Tsai semble très sceptique face à la portée réelle de ce cinéma de l'"oubli". Il ne sera d'aucune aide aux personnages qui regardent le film. Il ne favorise pas plus la communication que les machines, jeux video, téléphones, écrans de surveillance qui parsèment ses autres films...

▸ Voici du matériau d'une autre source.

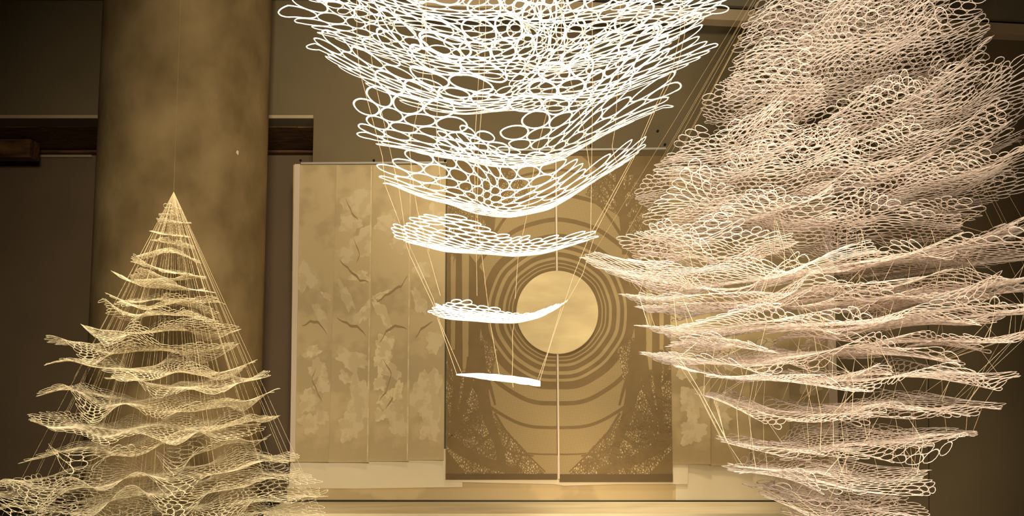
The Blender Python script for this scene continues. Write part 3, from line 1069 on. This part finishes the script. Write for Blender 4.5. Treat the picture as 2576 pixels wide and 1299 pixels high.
# ---- right hanging: a great diamond of layered nets
YR = 5.0
apex = at(2082, -325, YR)
right = empty('net_sculpture', apex)
tag(right, 'largest hanging of rosy cut paper nets, many wavy layers, on the right', 'sculpture', 'hanging cut paper net sculptures')
RL = [
    ([(1955, -60), (2080, -80), (2220, -62)], .45, 0), ([(1900, 0), (2000, -30), (2100, -35), (2200, -28), (2290, -5)], .55, 0),
    ([(1940, 28), (2020, 12), (2100, 8), (2200, 12), (2262, 24)], .5, 0),
    ([(1860, 92), (1960, 62), (2100, 45), (2230, 60), (2355, 42)], .6, 0),
    ([(1852, 150), (1960, 122), (2100, 112), (2250, 108), (2362, 85)], .62, 0),
    ([(1842, 196), (1950, 182), (2080, 182), (2200, 160), (2300, 138), (2412, 112)], .62, 0),
    ([(1838, 205), (1950, 222), (2100, 214), (2250, 205), (2350, 178), (2452, 188)], .6, 0),
    ([(1778, 246), (1850, 256), (1930, 268), (2055, 262)], .4, 0), ([(2275, 232), (2360, 228), (2452, 205)], .35, 0),
    ([(1808, 312), (1880, 318), (1960, 292), (2060, 300)], .42, 0),
    ([(2075, 292), (2200, 300), (2300, 285), (2400, 262), (2512, 241)], .42, 0),
    ([(2015, 348), (2150, 330), (2300, 338), (2450, 306), (2590, 282)], .5, 0),
    ([(1698, 380), (1780, 385), (1900, 372), (2010, 355)], .4, 0),
    ([(1652, 420), (1750, 414), (1850, 398), (1985, 380)], .42, 0),
    ([(1735, 440), (1850, 432), (1960, 428), (2100, 424), (2250, 436), (2400, 420), (2560, 350)], .6, 0),
    ([(1608, 473), (1700, 472), (1850, 484), (1980, 474), (2100, 448), (2250, 446)], .55, 0),
    ([(2260, 470), (2380, 452), (2480, 430), (2600, 400)], .5, 0),
    ([(1955, 512), (2100, 498), (2250, 494), (2400, 486), (2570, 476)], .5, 0),
    ([(2288, 520), (2370, 535), (2455, 545)], .3, 1),
    ([(1618, 548), (1700, 542), (1820, 548), (1960, 540)], .45, 0),
    ([(1635, 580), (1790, 568), (1900, 566), (2010, 585), (2150, 582), (2280, 578), (2392, 592)], .55, 0),
    ([(1558, 606), (1650, 616), (1760, 640), (1870, 648), (1990, 622)], .5, 0),
    ([(2290, 640), (2420, 616), (2600, 578)], .5, 0),
    ([(2050, 690), (2150, 672), (2300, 656), (2450, 664), (2600, 650)], .6, 0),
    ([(1470, 643), (1604, 690), (1727, 715), (1866, 712), (1990, 690), (2120, 665), (2250, 650)], .5, 0),
    ([(1568, 740), (1650, 762), (1790, 782), (1900, 760), (2000, 740), (2150, 734), (2300, 734), (2450, 730), (2600, 704)], .55, 0),
    ([(1990, 772), (2150, 764), (2260, 752), (2420, 756), (2530, 736), (2600, 715)], .45, 0),
    ([(1604, 818), (1700, 832), (1850, 832), (1950, 824), (2100, 816), (2220, 812), (2360, 806), (2500, 792), (2600, 784)], .6, 0),
    ([(1965, 850), (2050, 846), (2145, 838)], .35, 1),
    ([(2172, 868), (2240, 860), (2360, 860), (2480, 858), (2600, 846)], .45, 0),
    ([(1692, 868), (1760, 862), (1850, 872), (1935, 884)], .4, 0),
    ([(1616, 886), (1700, 908), (1780, 918), (1900, 904), (2000, 890), (2100, 880), (2200, 892), (2378, 900)], .5, 0),
    ([(1703, 922), (1790, 944), (1900, 956), (2020, 962), (2150, 956), (2300, 946), (2505, 938)], .6, 0),
    ([(1746, 990), (1850, 1016), (1960, 1044), (2080, 1034), (2200, 1018), (2340, 1012), (2488, 1012)], .5, 0),
    ([(1808, 1106), (1900, 1124), (1990, 1130), (2100, 1112), (2200, 1104), (2300, 1094), (2434, 1083)], .5, 0),
    ([(1830, 1182), (1940, 1188), (2060, 1196), (2180, 1198), (2312, 1180)], .5, 0),
    ([(1888, 1223), (1980, 1236), (2090, 1250), (2250, 1250)], .3, 1),
    ([(1924, 1250), (2020, 1272), (2120, 1286), (2220, 1280), (2304, 1266)], .45, 0),
    ([(1990, 1300), (2100, 1318), (2200, 1322), (2290, 1304)], .4, 0),
]
rnd = random.Random(77)
for pts, D, loose in list(RL[20:37]):  # companion leaves laid close under or over the lower layers
    n = len(pts)
    a, b = pts[0], pts[-1]
    f0, f1 = sorted((rnd.uniform(0.0, 0.45), rnd.uniform(0.6, 1.0)))
    xs = [a[0] + (b[0] - a[0]) * (f0 + (f1 - f0) * q / 4) for q in range(5)]
    dy = rnd.choice((-10, 9, 14))
    RL.append(([(x, float(np.interp(x, [p[0] for p in pts], [p[1] for p in pts])) + dy + rnd.uniform(-7, 7)) for x in xs], D * 0.55, 0))
rl = []
for k, (pts, D, loose) in enumerate(RL):
    up_ = pts[0][1] < 640
    l = Layer(pts, YR + 0.12 * math.sin(2.3 * k), D * (1.0 if up_ else (1.3 if pts[0][1] < 900 else 1.08)), cell=0.058 if not loose else 0.07, strip=0.0050, thick=0.003, bowl=0.06 if up_ else 0.03, slope=(-0.24 if pts[0][1] < 400 else -0.16) if up_ else (-0.02 if pts[0][1] < 880 else (0.03 if pts[0][1] < 960 else 0.05)),
              wave=0.05 if up_ else 0.045, seed=100 + k, grow=0.2, p=2.4, q=0.5)
    rl.append(l)
    l.build('net_layer', M['net_right'], right)
# suspension: a cord to the ceiling, fan lines from the apex, strings from layer to layer
tube('cord', [apex, (apex.x, apex.y, ZC - 0.003)], 0.004, M['thread'], right)
rnd = random.Random(5)
cnt = 0
fan = [(7, 0.02), (9, 0.04), (12, 0.03), (13, 0.02), (15, 0.02), (19, 0.02), (21, 0.02), (24, 0.02), (24, 0.12), (10, 0.97), (11, 0.98), (14, 0.98), (16, 0.98), (17, 0.97), (22, 0.97), (23, 0.97), (8, 0.97), (25, 0.98), (27, 0.98)]
for li, fr in fan:
    tube('thread', [apex, rl[li].point(fr, rnd.uniform(-0.5, 0.5))], 0.0008, M['thread_dim'], right)
    cnt += 1
order = sorted(range(len(rl)), key=lambda q: -np.mean(rl[q].Z))


def string(i):
    l = rl[order[i]]
    fr = rnd.choice((0.97, rnd.uniform(0.02, 0.98), rnd.uniform(0.04, 0.96), rnd.uniform(0.1, 0.96), rnd.uniform(0.2, 0.98)))
    t = rnd.uniform(-0.8, 0.8)
    pts = [l.point(fr, t)]
    k = i + 1
    hops = rnd.randint(2, 4)
    while k < len(order) and hops > 0:
        l2 = rl[order[k]]
        lo, hi = l2.X[0], l2.X[-1]
        want = pts[-1].x + rnd.choice((rnd.uniform(-0.02, 0.02), rnd.uniform(-0.03, 0.03), rnd.uniform(-0.16, 0.16)))
        f2 = (want - lo) / (hi - lo)
        if -0.15 < f2 < 1.15:
            p2 = l2.point(min(max(f2, 0.02), 0.98), t)
            if pts[-1].z - p2.z > 0.06:
                pts.append(p2)
                hops -= 1
        k += 1
    return pts if len(pts) > 1 else None


while cnt < 98:
    pts = string(rnd.randint(len(order) // 3, len(order) - 3) if rnd.random() < 0.8 else rnd.randint(4, len(order) - 4))
    if pts:
        tube('thread', pts, 0.0012, M['thread_pale'], right)
        cnt += 1
V, Fc = [], []
for q in range(110):  # the finest strings between the layers, beyond counting
    pts = string(rnd.randint(len(order) // 3, len(order) - 3))
    if not pts:
        continue
    o = tube('thread', pts, 0.0009, M['thread_pale'], None, 3)
    b0 = len(V)
    V += [tuple(v.co) for v in o.data.vertices]
    Fc += [tuple(i + b0 for i in p.vertices) for p in o.data.polygons]
    bpy.data.objects.remove(o)
o = mesh_obj('fine_threads', V, Fc, M['thread_pale'], right)
o['kind'] = 'stuff'

# ---- left hanging: a cone of nets in front of the column
YL = 5.6
lap = at(437, 483, YL)
left = empty('net_sculpture', lap)
tag(left, 'cone shaped hanging of ivory cut paper nets in front of the concrete column', 'sculpture', 'hanging cut paper net sculptures')
LL = [
    ([(414, 528), (437, 521), (452, 530)], .06), ([(409, 540), (437, 541), (461, 545)], .08), ([(396, 557), (437, 560), (476, 562)], .10),
    ([(382, 580), (430, 593), (482, 598)], .14), ([(384, 606), (420, 612), (484, 618)], .16), ([(354, 648), (400, 636), (440, 636), (498, 656)], .2),
    ([(336, 660), (400, 674), (450, 690), (512, 698)], .2), ([(338, 702), (400, 698), (450, 704), (511, 695)], .22), ([(302, 690), (345, 718), (430, 718), (533, 736)], .26),
    ([(276, 742), (330, 766), (390, 776), (450, 760), (553, 756)], .3), ([(330, 752), (400, 756), (470, 764), (543, 788)], .24), ([(270, 788), (300, 782), (360, 796), (450, 788), (500, 804), (552, 810)], .34),
    ([(219, 820), (280, 838), (330, 842), (420, 832), (500, 833), (589, 822)], .36), ([(140, 866), (205, 858), (290, 892), (390, 878), (460, 892), (520, 888), (594, 864)], .42),
    ([(130, 912), (200, 906), (280, 932), (390, 922), (460, 936), (520, 950), (580, 932), (641, 910)], .46), ([(282, 948), (350, 960), (450, 974), (560, 972), (664, 950)], .46),
    ([(109, 992), (160, 978), (230, 990), (310, 1016), (400, 1004), (500, 1034), (600, 1018), (684, 986)], .52), ([(92, 1040), (180, 1066), (300, 1086), (380, 1070), (460, 1080), (560, 1078), (690, 1046)], .54),
    ([(78, 1155), (200, 1124), (320, 1128), (430, 1112), (530, 1080), (655, 1086)], .55), ([(420, 1130), (500, 1138), (570, 1118), (658, 1106)], .4),
    ([(0, 1226), (100, 1200), (250, 1212), (350, 1200), (450, 1190), (560, 1174), (640, 1156), (734, 1160)], .62), ([(-40, 1220), (150, 1242), (300, 1252), (400, 1236), (560, 1206), (700, 1196), (800, 1214)], .66),
    ([(17, 1266), (120, 1280), (230, 1256), (330, 1262), (430, 1278)], .5), ([(480, 1275), (600, 1252), (700, 1242), (812, 1250)], .5),
    ([(30, 1300), (200, 1300), (400, 1308), (550, 1298), (700, 1284), (808, 1288)], .66), ([(20, 1350), (250, 1345), (500, 1345), (810, 1335)], .7)]
ll = []
for k, (pts, D) in enumerate(LL):
    small = k < 9
    l = Layer(pts, YL + 0.08 * math.sin(2.1 * k) * min(1, k / 10), D, cell=0.034 if small else (0.048 if k < 18 else 0.066), strip=0.0032 if small else (0.0042 if k < 18 else 0.0055), thick=0.0022,
              bowl=0.04, slope=-0.03 if k < 14 else 0.05, wave=(0.02 if small else 0.06) if k < 18 else 0.07, seed=300 + k, grow=0.25, p=2.4, q=0.55, rag=0.2)
    ll.append(l)
    l.build('net_layer', M['net_left'], left)
tube('cord', [lap, (lap.x, lap.y, ZC - 0.003)], 0.0006, M['thread_dim'], left)
rnd = random.Random(9)
for k in range(56):
    u = k / 55
    xb = -10 + 830 * u + rnd.uniform(-12, 12)
    Yb = YL + 0.55 * math.sin(math.pi * u) * rnd.uniform(-1, 1)
    e = at(xb, 1320, YL)
    e.y = Yb
    stop = rnd.choice((1.0, 1.0, rnd.uniform(0.5, 1.0)))
    tube('thread', [lap, lap + (e - lap) * stop], 0.0008, M['thread_left'], left, 3)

J'oserais un petit point de vue polémique pour finir sur la question de l'hommage au "genre". J'ai toujours été un peu géné par une vision nostalgique qui opposerait bon vieux cinéma de papa à l'ancienne fait avec amour par des artisans et grosses machines modernes dirigées par des commerçants sans âme... C'est quand même faire semblant d'ignorer que la différence se situe surtout au niveau des moyens financiers, de l'économie de production et que, de manière evidemment moins agressive, les séries B, les film de "genre" "sympa", appartiennent quand même à l'industrie du divertissement de masse et obéissent à une logique de contentement des foules à l'aide de produits bien calibrés pour plaire au plus grand nombre. Mario Bava, Terence Fisher ou King-Hu n'avaient pas quand même pas pour but de vraiment bousculer intellectuellement leurs spectateurs. En cela, ils ne sont pas si radicalement éloignés d'un Hollywood volontiers présenté comme l'antithèse de ces "modestes artisans"...

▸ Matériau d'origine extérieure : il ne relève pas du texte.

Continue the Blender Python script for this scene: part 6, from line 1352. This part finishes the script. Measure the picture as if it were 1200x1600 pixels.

Ce qui n'empêche pas que ce cinéma-là soit respectable, à condition de ne pas l'idéaliser outre-mesure. Cela me fait penser d'ailleurs à l'admiration que porte Tsai Ming-Liang à Truffaut et à qui il rend hommage dans le très beau Et là-bas, quelle heure est-il?, qui, comme Goodbye Dragon Inn est traversé par une référence à un autre film, ici: Les 400 Coups. Truffaut, comme tous les critiques des Cahiers du Cinéma dans les années 50, devenus ensuite les cinéastes de la "Nouvelle Vague", avaient courageusement réhabilité un certain cinéma jusque là regardé de travers par la critique officielle: westerns, polars, comédie etc... Mais bizarrement, Truffaut n'a jamais signé de vrai "divertissement", il n'a jamais fait "fantomas" ou "Angélique"! Et, Tsai Ming-Liang ne fait pas du Tsui-Hark!

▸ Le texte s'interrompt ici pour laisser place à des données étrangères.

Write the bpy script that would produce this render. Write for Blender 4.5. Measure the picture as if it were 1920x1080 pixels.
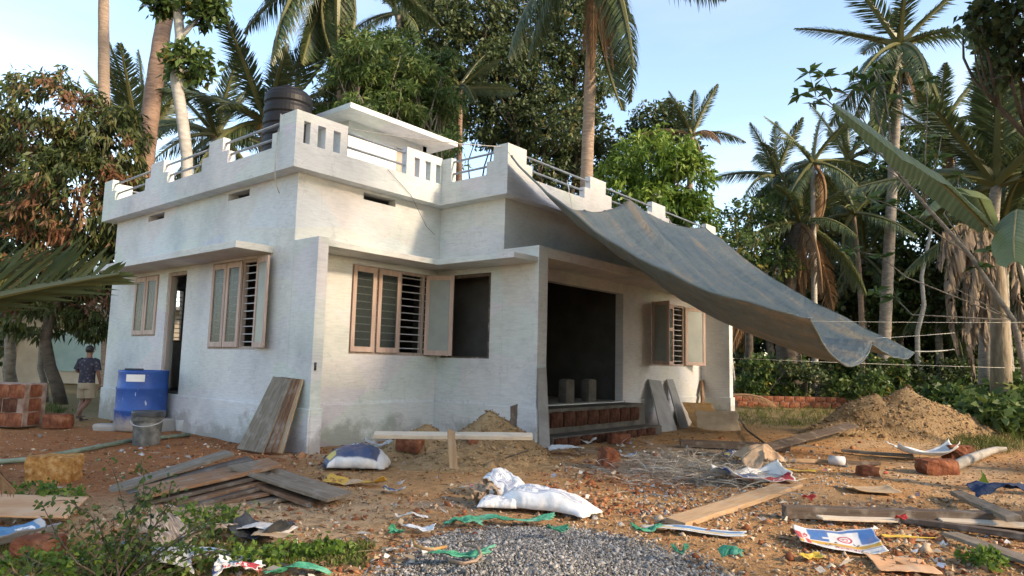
import bpy, bmesh, math, random
import numpy as np
from mathutils import Vector, Matrix, Euler

for o in list(bpy.data.objects): bpy.data.objects.remove(o)
S = bpy.context.scene
COL = S.collection
R = math.radians
random.seed(7)
rng = np.random.default_rng(7)

# ------------------------------------------------------------------ camera
FPX = 1279.16
CAM = np.array([-6.0226, -9.5541, 1.3989])
YAW, PITCH, ROLL = .8762, .1098, -.0244
_c, _s = math.cos(YAW), math.sin(YAW)
_F = np.array([_s, _c, 0.]); _R = np.array([_c, -_s, 0.]); _U = np.array([0, 0, 1.])
F2 = math.cos(PITCH) * _F + math.sin(PITCH) * _U
U2 = -math.sin(PITCH) * _F + math.cos(PITCH) * _U
R3 = math.cos(ROLL) * _R - math.sin(ROLL) * U2
U3 = math.sin(ROLL) * _R + math.cos(ROLL) * U2
cd = bpy.data.cameras.new('camera'); cam = bpy.data.objects.new('camera', cd); COL.objects.link(cam)
m = Matrix.Identity(4)
for i in range(3):
    m[i][0], m[i][1], m[i][2], m[i][3] = R3[i], U3[i], -F2[i], CAM[i]
cam.matrix_world = m
cd.sensor_width = 36; cd.lens = FPX / 1920 * 36; cd.clip_start = .05; cd.clip_end = 2000
S.camera = cam
S.render.resolution_x, S.render.resolution_y = 1024, 576

# ------------------------------------------------------------------ light
SUN_EL = R(26)
SUN_H = np.array([.14, -1.0]); SUN_H /= np.linalg.norm(SUN_H)
SUN = np.array([SUN_H[0] * math.cos(SUN_EL), SUN_H[1] * math.cos(SUN_EL), math.sin(SUN_EL)])   # towards the sun
w = bpy.data.worlds.new('World'); S.world = w; w.use_nodes = True
nt = w.node_tree; nt.nodes.clear()
sky = nt.nodes.new('ShaderNodeTexSky'); sky.sky_type = 'NISHITA'; sky.sun_disc = False
sky.sun_elevation = SUN_EL; sky.sun_rotation = math.atan2(SUN_H[0], SUN_H[1])
sky.air_density = 1.0; sky.dust_density = 1.1; sky.ozone_density = 1.2
bg = nt.nodes.new('ShaderNodeBackground'); bg.inputs['Strength'].default_value = .125
wo = nt.nodes.new('ShaderNodeOutputWorld')
tcw = nt.nodes.new('ShaderNodeTexCoord'); mpw = nt.nodes.new('ShaderNodeMapping'); mpw.inputs['Scale'].default_value = (1, 1, 3.5); nt.links.new(tcw.outputs['Generated'], mpw.inputs[0])
nzw = nt.nodes.new('ShaderNodeTexNoise'); nzw.inputs['Scale'].default_value = 2.2; nzw.inputs['Detail'].default_value = 7; nt.links.new(mpw.outputs[0], nzw.inputs['Vector'])
rpw = nt.nodes.new('ShaderNodeValToRGB'); rpw.color_ramp.elements[0].position = .45; rpw.color_ramp.elements[1].position = .75; rpw.color_ramp.elements[1].color = (.28, .28, .28, 1); nt.links.new(nzw.outputs['Fac'], rpw.inputs[0])
hsv = nt.nodes.new('ShaderNodeHueSaturation'); hsv.inputs['Saturation'].default_value = .25; hsv.inputs['Value'].default_value = 1.12; nt.links.new(sky.outputs[0], hsv.inputs['Color'])
mxw = nt.nodes.new('ShaderNodeMix'); mxw.data_type = 'RGBA'; nt.links.new(rpw.outputs[0], mxw.inputs[0]); nt.links.new(sky.outputs[0], mxw.inputs[6]); nt.links.new(hsv.outputs[0], mxw.inputs[7])   # thin high haze
nt.links.new(mxw.outputs[2], bg.inputs[0]); nt.links.new(bg.outputs[0], wo.inputs[0])
sd = bpy.data.lights.new('sun', 'SUN'); sd.energy = 2.0; sd.angle = R(6); sd.color = (1, .80, .60)
so = bpy.data.objects.new('sun', sd); COL.objects.link(so)
so.rotation_euler = Vector(SUN).to_track_quat('Z', 'Y').to_euler()
S.view_settings.view_transform = 'Standard'; S.view_settings.look = 'None'
S.view_settings.gamma = 1; S.view_settings.exposure = 1.82
S.view_settings.use_curve_mapping = False
S.view_settings.use_white_balance = True; S.view_settings.white_balance_temperature = 7000; S.view_settings.white_balance_tint = 10
S.render.engine = 'CYCLES'
S.cycles.max_bounces = 7; S.cycles.transparent_max_bounces = 12

# ------------------------------------------------------------------ measuring helpers
def ray(u, v): return F2 + R3 * (u - 960) / FPX - U3 * (v - 540) / FPX
def gp(u, v, z=0.):                       # where the sight line through a photo point meets height z
    d = ray(u, v); t = (z - CAM[2]) / d[2]; return CAM + d * t
def onp(u, v, ax, val):
    d = ray(u, v); t = (val - CAM[ax]) / d[ax]; return CAM + d * t
def at(u, v, D): return CAM + ray(u, v) * D   # at depth D
RV = math.atan2(R3[1], R3[0])              # heading across the view, to the right
ORD = 'first second third fourth fifth sixth seventh eighth ninth tenth eleventh twelfth thirteenth fourteenth fifteenth sixteenth seventeenth'.split()
VIEW = math.atan2(F2[1], F2[0])           # heading of the view, for turning flat things

# ------------------------------------------------------------------ noise
_perm = np.random.default_rng(3).random((256, 256))
def vnoise(x, y):
    x = np.asarray(x, float); y = np.asarray(y, float)
    xi = np.floor(x).astype(int); yi = np.floor(y).astype(int); fx = x - xi; fy = y - yi
    fx = fx * fx * (3 - 2 * fx); fy = fy * fy * (3 - 2 * fy)
    g = lambda a, b: _perm[a % 256, b % 256]
    return (g(xi, yi) * (1 - fx) + g(xi + 1, yi) * fx) * (1 - fy) + (g(xi, yi + 1) * (1 - fx) + g(xi + 1, yi + 1) * fx) * fy
def fbm(x, y, o=4):
    r = 0; a = .5
    for k in range(o): r = r + a * (vnoise(x * 2 ** k + 17 * k, y * 2 ** k + 31 * k) - .5) * 2; a *= .5
    return r
def sm(a, b, x): t = np.clip((x - a) / (b - a), 0, 1); return t * t * (3 - 2 * t)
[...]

Il semble donc que cette vénération du bon "cinoche" ait quelques limites...
Voilà pour la "polémique" qui selon Truffaut lui-même, d'ailleurs, ne "fait jamais de mal"!
Goodbye Dragon Inn est un film évidemment d'un abord assez difficile, mais la maîtrise formelle de Tsai Ming-Liang et l'atmosphère envoûtante de ce cinéma au bord de l'oubli en font une oeuvre troublante et au fond assez attachante...
(Eh! J'ai réussi à faire tout un article sur Tsai Ming-Liang sans parler du thème de l'élément liquide! Dingue, non?)